Mercredi, devant les Invalides, avant l’hommage rendu au militaire, la foule qui s’était massée spontanément le long du cortège n’avait que faire des guillemets. Elle n’avait aucun doute sur l’héroïsme de celui qui avait donné sa vie pour la patrie. Interrogé au hasard, un passant a décrit Arnaud Beltrame comme « un homme tombé au front […] qui nous fait renouer avec la France des chevaliers, des résistants, des combattants. Enfin un homme, et quel homme, s’est levé dans cette guerre ». Dans la même veine, Emmanuel Macron a évoqué les figures de Jeanne d’Arc et du résistant Jean Moulin.
Mais qu’est-ce qu’un héros depuis l’Antiquité sinon un intermédiaire entre les hommes et les dieux ? Ou pour le dire avec les mots d’aujourd’hui, entre l’humble condition de chacun et ce qui nous dépasse tous. Le héros est issu des rangs des mortels. Mais il a touché du doigt quelque chose de plus grand que lui. Samedi dernier, un observateur ira même jusqu’à évoquer une forme de « sainteté ».

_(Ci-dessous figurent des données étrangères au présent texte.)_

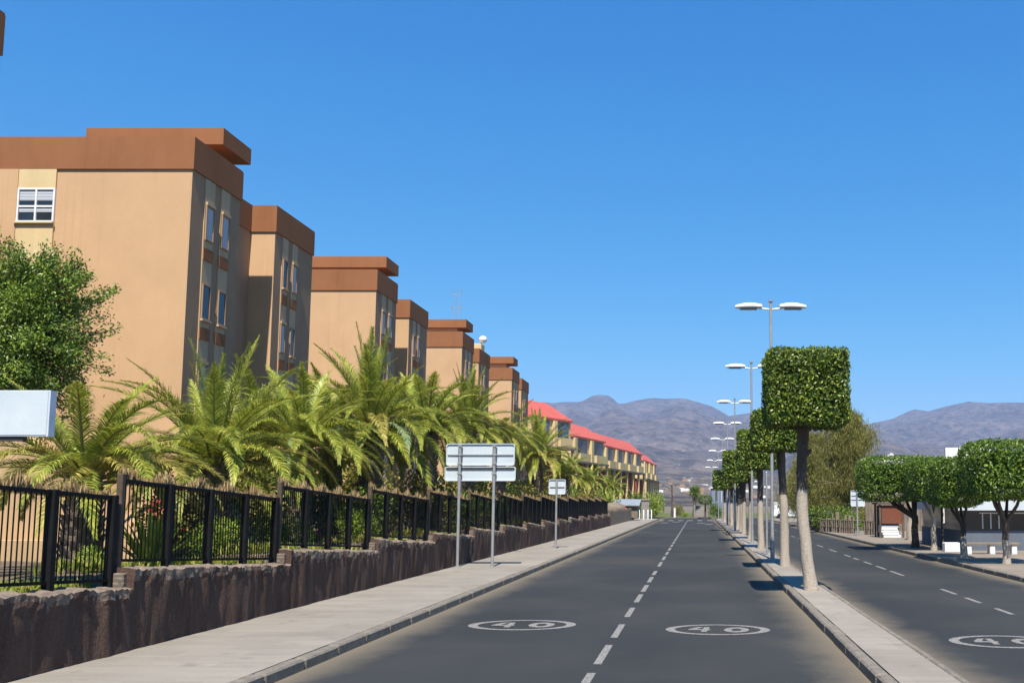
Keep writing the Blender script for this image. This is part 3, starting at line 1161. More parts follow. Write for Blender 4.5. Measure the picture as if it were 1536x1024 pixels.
def frond_mesh(name, L, e0, droop, n_pairs, mats, leaf_len=0.40, wid=0.020, twist=0.0, dead=False):
    """one feather leaf; local x outwards, z up"""
    m = 16
    pts = [np.array([0.0, 0, 0])]
    tan_ = []
    for i in range(m):
        t = (i + 0.5) / m
        e = e0 - droop * (t ** 1.25)
        d = np.array([math.cos(e), math.sin(twist * t * 2) * 0.5, math.sin(e)])
        d /= np.linalg.norm(d)
        tan_.append(d)
        pts.append(pts[-1] + d * L / m)
    pts = np.array(pts)
    tan_.append(tan_[-1])
    tan_ = np.array(tan_)
    V, Fc, M = [], [], []
    # midrib
    for i in range(m + 1):
        r = 0.022 * (1 - 0.85 * i / m) * (L / 2.5)
        d = tan_[i]
        s = np.array([-d[1], d[0], 0])
        s /= np.linalg.norm(s)
        u = np.cross(d, s)
        V += [pts[i] + s * r * 1.3, pts[i] - s * r * 1.3, pts[i] - u * r]
    for i in range(m):
        for k in range(3):
            a, b = i * 3 + k, i * 3 + (k + 1) % 3
            Fc.append((a, b, b + 3, a + 3))
            M.append(1)
    for q in range(n_pairs):
        t = 0.10 + 0.90 * (q + RNG.uniform(0, 0.8)) / n_pairs
        x = min(t * m, m - 1e-3)
        i = int(x)
        fr = x - i
        p = pts[i] * (1 - fr) + pts[i + 1] * fr
        d = tan_[i]
        s = np.array([-d[1], d[0], 0])
        s /= np.linalg.norm(s)
        u = np.cross(d, s)
        prof = (0.50 + 0.50 * math.sin(math.pi * min(1, t * 1.05 + 0.05)) ** 0.6) * (1 - 0.55 * max(0, t - 0.7) / 0.3)
        for sg in (-1, 1):
            ll = leaf_len * prof * RNG.uniform(0.85, 1.12)
            fwd = 0.75 + 0.95 * t + RNG.normal(0, 0.12)
            lift = (0.40 if not dead else -0.4) + RNG.normal(0, 0.22)
            dv = s * sg + d * fwd + u * lift
            dv /= np.linalg.norm(dv)
            w = wid * RNG.uniform(0.8, 1.2)
            side = np.cross(dv, u)
            nn = np.linalg.norm(side)
            side = side / nn if nn > 1e-6 else d
            mid = p + dv * ll * 0.55
            dv2 = dv + np.array([0, 0, -0.35 - 0.3 * RNG.uniform()])
            dv2 /= np.linalg.norm(dv2)
            tip = mid + dv2 * ll * 0.5
            o = len(V)
            V += [p + side * w * 0.4, p - side * w * 0.4, mid - side * w * 0.5, mid + side * w * 0.5, tip]
            Fc += [(o, o + 1, o + 2, o + 3), (o + 3, o + 2, o + 4)]
            M += [0, 0]
    return mesh_np(name, np.array(V), Fc, mats, M)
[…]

Dans un monde où la célébrité a remplacé l’héroïsme, le profil d’Arnaud Beltrame semble anachronique. Pensez que celui dont le nom nous était inconnu il y a une semaine encore est sorti major de la grande école militaire de Saint-Cyr fondée par Napoléon. Formé au combat comme à la philosophie, il y a reçu une éducation classique à faire dresser les cheveux sur la tête de nos pédagogues. Un de ses camarades racontait qu’à la popote le soir, il dissertait sur la phrase d’Horace : « Il est doux de mourir pour la patrie. » Engagé dans les parachutistes, il avait été cité au combat pour avoir déjà sauvé une ressortissante française à Bagdad. À 33 ans, ce franc-maçon était aussi devenu un fervent catholique. Après s’être marié civilement, il y a quelques semaines, il se préparait à célébrer un mariage religieux.

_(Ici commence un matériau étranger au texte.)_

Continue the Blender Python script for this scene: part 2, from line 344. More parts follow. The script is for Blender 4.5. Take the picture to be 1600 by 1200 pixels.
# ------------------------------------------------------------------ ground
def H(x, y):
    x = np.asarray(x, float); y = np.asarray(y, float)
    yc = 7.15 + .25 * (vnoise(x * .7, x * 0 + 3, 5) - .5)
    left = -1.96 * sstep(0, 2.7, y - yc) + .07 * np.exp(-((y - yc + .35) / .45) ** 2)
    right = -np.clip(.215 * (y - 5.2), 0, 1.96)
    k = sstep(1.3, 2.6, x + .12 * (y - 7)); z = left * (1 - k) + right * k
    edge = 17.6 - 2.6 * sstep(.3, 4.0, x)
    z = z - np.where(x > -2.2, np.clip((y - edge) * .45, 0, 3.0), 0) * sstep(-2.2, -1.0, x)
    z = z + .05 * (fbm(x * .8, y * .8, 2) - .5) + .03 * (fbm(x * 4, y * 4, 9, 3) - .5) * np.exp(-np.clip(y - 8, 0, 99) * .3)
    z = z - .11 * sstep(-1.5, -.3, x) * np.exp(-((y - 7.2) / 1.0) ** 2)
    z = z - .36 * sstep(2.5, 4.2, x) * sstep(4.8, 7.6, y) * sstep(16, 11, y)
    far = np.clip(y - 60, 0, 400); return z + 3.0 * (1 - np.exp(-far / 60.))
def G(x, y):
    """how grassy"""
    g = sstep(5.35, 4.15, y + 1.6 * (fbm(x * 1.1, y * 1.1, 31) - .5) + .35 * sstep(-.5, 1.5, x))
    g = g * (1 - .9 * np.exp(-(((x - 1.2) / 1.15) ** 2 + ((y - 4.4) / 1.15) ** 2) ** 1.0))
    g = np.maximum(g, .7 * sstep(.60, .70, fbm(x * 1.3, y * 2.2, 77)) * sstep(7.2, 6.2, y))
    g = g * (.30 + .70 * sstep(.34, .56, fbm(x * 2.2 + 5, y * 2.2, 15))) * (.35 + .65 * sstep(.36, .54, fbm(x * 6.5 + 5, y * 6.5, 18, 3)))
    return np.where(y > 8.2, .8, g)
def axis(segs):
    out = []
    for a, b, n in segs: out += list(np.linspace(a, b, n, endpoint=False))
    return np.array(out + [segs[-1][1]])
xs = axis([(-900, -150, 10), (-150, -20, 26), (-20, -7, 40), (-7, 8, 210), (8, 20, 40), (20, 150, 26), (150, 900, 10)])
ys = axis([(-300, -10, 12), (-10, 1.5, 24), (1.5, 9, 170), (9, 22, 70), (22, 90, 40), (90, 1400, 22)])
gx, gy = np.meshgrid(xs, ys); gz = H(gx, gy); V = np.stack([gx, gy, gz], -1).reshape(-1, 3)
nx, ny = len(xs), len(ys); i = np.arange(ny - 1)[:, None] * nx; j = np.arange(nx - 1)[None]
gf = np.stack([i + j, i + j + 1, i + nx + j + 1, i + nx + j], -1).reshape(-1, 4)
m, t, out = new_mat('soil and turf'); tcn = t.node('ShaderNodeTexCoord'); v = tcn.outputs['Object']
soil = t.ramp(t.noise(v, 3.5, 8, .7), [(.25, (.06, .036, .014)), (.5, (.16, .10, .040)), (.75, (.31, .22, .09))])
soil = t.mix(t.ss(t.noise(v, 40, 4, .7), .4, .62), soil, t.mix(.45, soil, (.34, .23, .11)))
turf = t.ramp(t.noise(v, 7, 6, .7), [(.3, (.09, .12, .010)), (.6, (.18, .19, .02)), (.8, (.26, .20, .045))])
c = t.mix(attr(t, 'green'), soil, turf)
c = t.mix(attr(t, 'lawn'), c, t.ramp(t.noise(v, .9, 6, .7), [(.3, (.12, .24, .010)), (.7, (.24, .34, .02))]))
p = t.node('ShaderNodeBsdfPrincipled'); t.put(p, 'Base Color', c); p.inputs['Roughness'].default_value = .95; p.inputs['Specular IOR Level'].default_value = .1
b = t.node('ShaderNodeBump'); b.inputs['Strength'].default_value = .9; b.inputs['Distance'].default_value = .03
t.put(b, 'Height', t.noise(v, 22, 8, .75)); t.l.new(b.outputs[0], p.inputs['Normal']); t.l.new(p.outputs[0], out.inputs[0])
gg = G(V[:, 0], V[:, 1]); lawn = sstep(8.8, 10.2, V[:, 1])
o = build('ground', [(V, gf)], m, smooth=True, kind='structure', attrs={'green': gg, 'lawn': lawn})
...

Qu’un passant évoque les chevaliers n’a rien d’un hasard. Une tête aussi bien faite que la sienne aurait dû choisir une école de commerce et devenir trader à la City de Londres. Mais son code de l’honneur mettait le service avant l’enrichissement, le dévouement avant la célébrité. Rappelons au passage que le monde des chevaliers fut aussi celui de l’amour courtois. En ces temps où les hommes ont si mauvaise presse, peut-être vaut-il la peine de rappeler qu’à Trèbes, le 23 mars dernier, un homme qui se faisait une certaine idée du courage a sauvé la vie d’une femme.
À cause des cataclysmes du siècle dernier, où des peuples entiers ont été envoyés à l’abattoir, l’héroïsme est devenu suspect. Faut-il pour autant le caricaturer ? Ou se contenter de superhéros taillés sur mesure pour le box-office ? Imaginez quel « réac » fini était cet homme qui croyait dans la patrie et la nation. Le temps d’un hommage, le sacrifice d’Arnaud Beltrame nous aura rappelé que ces idées ne sont pas tout à fait mortes. Et qu’elles pourraient même ressurgir à tout moment et susciter le courage.

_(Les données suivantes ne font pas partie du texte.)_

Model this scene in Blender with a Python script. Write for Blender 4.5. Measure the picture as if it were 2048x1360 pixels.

Mais notre détestation des héros a une autre origine. Dans une école égalitariste où le premier gribouillage d’un enfant est qualifié d’oeuvre d’art, on se tient loin des chefs-d’oeuvre qui risquent de forcer l’admiration. Dans un monde où rien n’est plus valorisé que l’expression du moi intérieur, les temps sont durs pour ces héros qui nous obligent au silence et à l’humilité.
Nous préférons le culte narcissique des victimes dans lequel chacun peut reconnaître ses propres souffrances sans se sentir redevable à quiconque. Ce culte est même devenu un vaste marché où la concurrence est rude.